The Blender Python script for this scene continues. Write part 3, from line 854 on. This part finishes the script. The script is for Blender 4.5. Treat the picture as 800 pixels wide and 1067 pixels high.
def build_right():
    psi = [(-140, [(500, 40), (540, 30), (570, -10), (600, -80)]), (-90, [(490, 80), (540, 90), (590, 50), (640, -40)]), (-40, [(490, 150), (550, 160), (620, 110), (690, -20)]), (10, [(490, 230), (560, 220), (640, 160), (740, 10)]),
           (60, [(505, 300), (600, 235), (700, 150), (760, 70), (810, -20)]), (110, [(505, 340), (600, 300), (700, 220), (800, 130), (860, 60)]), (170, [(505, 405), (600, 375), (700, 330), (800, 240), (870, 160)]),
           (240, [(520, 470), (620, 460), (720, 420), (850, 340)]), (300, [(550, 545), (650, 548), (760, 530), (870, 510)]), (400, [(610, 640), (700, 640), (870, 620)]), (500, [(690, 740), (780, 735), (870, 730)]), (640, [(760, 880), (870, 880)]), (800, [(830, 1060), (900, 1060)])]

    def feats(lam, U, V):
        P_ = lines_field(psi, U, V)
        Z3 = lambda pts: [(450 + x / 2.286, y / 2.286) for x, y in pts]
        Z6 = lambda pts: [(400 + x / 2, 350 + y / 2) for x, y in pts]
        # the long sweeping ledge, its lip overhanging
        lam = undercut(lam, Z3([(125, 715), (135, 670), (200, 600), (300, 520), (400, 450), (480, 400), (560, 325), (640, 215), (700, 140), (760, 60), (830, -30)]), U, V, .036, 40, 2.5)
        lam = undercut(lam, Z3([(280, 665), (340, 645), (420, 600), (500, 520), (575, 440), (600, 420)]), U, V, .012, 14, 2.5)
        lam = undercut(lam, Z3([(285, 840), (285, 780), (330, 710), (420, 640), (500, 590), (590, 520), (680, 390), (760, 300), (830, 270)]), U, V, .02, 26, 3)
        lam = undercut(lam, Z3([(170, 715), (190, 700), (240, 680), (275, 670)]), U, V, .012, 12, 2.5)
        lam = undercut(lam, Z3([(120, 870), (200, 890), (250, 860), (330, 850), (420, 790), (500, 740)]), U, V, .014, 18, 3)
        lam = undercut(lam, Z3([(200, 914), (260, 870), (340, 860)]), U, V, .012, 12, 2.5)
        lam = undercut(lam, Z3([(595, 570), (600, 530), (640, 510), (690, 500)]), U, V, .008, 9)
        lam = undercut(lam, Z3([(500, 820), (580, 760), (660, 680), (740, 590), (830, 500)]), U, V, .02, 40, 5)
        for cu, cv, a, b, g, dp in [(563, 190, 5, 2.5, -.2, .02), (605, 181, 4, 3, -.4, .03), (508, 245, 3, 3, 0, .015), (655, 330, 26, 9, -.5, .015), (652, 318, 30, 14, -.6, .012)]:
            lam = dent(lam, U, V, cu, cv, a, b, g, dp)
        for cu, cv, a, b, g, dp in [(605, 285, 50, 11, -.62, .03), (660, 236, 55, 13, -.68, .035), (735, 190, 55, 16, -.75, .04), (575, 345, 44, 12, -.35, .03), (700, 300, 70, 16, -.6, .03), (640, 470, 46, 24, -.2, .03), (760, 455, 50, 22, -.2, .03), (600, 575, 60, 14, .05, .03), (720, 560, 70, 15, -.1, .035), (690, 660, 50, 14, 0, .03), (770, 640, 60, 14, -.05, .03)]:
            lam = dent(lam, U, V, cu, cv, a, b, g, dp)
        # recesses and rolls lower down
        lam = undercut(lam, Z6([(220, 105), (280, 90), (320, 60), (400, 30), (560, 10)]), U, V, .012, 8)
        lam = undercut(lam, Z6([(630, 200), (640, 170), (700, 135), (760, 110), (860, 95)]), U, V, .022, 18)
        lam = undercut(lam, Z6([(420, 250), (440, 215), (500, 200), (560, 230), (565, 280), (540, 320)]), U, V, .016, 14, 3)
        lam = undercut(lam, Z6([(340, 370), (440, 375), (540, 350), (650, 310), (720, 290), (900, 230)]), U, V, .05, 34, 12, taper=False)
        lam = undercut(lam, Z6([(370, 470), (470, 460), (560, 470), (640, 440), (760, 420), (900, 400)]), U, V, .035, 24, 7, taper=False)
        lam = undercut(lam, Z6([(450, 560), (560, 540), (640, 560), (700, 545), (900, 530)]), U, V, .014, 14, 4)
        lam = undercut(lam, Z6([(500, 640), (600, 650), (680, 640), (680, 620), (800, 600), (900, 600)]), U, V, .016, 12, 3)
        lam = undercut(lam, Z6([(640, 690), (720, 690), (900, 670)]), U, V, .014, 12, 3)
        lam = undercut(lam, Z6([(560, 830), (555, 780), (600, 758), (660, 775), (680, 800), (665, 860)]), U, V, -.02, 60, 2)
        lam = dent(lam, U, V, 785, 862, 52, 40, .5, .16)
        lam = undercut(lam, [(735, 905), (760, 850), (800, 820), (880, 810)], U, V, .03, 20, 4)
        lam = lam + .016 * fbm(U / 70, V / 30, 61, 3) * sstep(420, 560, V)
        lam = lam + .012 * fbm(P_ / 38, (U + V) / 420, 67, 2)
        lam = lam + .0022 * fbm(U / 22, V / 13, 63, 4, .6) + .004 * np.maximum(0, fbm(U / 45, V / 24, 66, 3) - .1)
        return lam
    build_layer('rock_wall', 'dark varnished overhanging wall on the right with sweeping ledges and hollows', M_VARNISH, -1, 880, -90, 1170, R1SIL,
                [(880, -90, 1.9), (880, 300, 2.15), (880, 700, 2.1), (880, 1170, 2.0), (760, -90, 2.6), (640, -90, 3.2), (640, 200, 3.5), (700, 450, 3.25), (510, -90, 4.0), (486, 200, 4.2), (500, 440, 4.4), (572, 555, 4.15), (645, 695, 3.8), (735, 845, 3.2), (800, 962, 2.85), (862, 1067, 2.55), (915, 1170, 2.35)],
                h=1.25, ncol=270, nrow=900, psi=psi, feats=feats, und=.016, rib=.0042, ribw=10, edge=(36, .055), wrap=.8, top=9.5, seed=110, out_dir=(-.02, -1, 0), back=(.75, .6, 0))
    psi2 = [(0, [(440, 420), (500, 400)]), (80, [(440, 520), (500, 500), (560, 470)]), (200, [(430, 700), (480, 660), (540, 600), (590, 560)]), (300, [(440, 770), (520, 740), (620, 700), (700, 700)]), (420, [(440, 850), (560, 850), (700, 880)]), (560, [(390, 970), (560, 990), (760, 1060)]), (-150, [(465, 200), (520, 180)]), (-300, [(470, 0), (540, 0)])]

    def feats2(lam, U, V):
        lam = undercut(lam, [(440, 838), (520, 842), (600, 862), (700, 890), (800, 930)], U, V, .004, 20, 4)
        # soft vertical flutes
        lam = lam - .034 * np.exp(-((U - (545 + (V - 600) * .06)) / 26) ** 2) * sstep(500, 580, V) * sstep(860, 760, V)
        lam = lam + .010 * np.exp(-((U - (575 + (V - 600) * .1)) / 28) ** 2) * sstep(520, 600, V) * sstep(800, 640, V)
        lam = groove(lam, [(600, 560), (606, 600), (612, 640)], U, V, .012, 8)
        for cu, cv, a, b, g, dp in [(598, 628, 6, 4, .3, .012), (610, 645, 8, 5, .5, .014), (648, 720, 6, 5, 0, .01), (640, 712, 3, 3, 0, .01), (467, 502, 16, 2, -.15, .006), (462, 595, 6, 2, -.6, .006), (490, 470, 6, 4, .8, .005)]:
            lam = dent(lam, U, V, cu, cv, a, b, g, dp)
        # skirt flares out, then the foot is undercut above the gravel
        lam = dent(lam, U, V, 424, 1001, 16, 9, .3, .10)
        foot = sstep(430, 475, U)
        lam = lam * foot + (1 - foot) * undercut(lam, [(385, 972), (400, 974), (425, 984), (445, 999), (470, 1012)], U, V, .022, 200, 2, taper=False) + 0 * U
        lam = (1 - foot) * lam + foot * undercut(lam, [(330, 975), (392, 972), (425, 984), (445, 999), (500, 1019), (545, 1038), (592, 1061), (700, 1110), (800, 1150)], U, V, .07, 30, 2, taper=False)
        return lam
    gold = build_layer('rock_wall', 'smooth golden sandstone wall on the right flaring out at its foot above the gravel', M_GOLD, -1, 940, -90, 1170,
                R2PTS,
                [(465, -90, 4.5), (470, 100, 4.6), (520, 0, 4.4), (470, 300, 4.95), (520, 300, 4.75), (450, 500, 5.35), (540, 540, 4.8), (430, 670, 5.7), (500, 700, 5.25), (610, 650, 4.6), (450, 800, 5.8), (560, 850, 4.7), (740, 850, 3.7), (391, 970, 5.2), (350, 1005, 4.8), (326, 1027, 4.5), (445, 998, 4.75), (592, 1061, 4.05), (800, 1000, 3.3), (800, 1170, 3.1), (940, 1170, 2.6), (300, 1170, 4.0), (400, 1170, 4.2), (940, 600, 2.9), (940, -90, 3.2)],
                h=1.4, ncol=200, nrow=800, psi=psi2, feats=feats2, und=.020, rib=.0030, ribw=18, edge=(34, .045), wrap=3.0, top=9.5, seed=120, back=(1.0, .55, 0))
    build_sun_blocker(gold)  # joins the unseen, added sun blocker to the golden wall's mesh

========

PROBLEM DETAILS |
Print, please, the lines above from the very first through the one that holds "1060), (900, 1060)])]", both included, word for word and with nothing else.

RESULT |
The Blender Python script for this scene continues. Write part 3, from line 854 on. This part finishes the script. The script is for Blender 4.5. Treat the picture as 800 pixels wide and 1067 pixels high.
def build_right():
    psi = [(-140, [(500, 40), (540, 30), (570, -10), (600, -80)]), (-90, [(490, 80), (540, 90), (590, 50), (640, -40)]), (-40, [(490, 150), (550, 160), (620, 110), (690, -20)]), (10, [(490, 230), (560, 220), (640, 160), (740, 10)]),
           (60, [(505, 300), (600, 235), (700, 150), (760, 70), (810, -20)]), (110, [(505, 340), (600, 300), (700, 220), (800, 130), (860, 60)]), (170, [(505, 405), (600, 375), (700, 330), (800, 240), (870, 160)]),
           (240, [(520, 470), (620, 460), (720, 420), (850, 340)]), (300, [(550, 545), (650, 548), (760, 530), (870, 510)]), (400, [(610, 640), (700, 640), (870, 620)]), (500, [(690, 740), (780, 735), (870, 730)]), (640, [(760, 880), (870, 880)]), (800, [(830, 1060), (900, 1060)])]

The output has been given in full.